Part Three: The Presumption Mechanism
How the System Claims Authority
The planning system, like all statutory systems, operates on a chain of presumptions:
Presumption of identity: The living being IS the person (NAME on the title)
Presumption of agency: The living being acts AS agent for the person
Presumption of transfer: Beneficial interest in the land has been transferred to the statutory structure (through registration)
Presumption of jurisdiction: Statutory authority attaches automatically to all registered land and all persons
These presumptions are treated as self-evident. They are never examined. They are never proven.
The Registry as Presumed Transfer
Land registration is treated as if it transfers beneficial interest in land to the statutory system. When land is registered at HM Land Registry, the title is held in the NAME—the statutory person.
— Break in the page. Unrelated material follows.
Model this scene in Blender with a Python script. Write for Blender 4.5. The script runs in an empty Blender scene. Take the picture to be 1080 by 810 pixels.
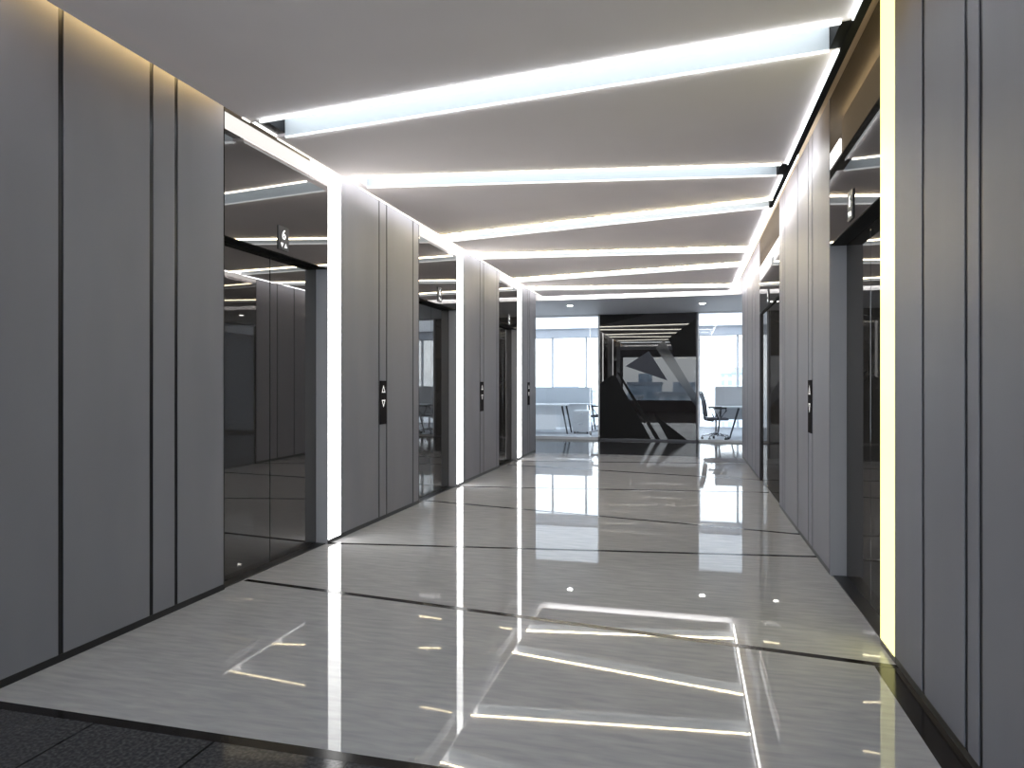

But registration is administrative record-keeping. It is not an instrument of transfer. The requirements for valid transfer of beneficial interest are not met:
Requirement for Valid Transfer | What Exists at Registration |
Clear intention to transfer beneficial interest | None expressed |
Identified property | Land is identified |
Identified transferee | NAME is identified |
Proper instrument | None—only administrative record |
Consideration | None to transferor |
Informed consent of transferor | Never obtained |
Registration records that the person (NAME) holds legal title. It does not evidence transfer of beneficial interest from the living being to the person or to the statutory system.
The Gap Between Presumption and Law
There is a fundamental gap between what the planning system presumes and what the law actually requires:
What Law Requires | What Actually Exists |
Agency contract connecting living being to person | Presumption from conduct |
Instrument transferring beneficial interest | Nothing |
Consent to jurisdiction | Presumed from participation |
Authority to regulate beneficial owner | Presumed, not established |
When these presumptions are challenged—when proof of the underlying instruments is demanded—the gap becomes apparent.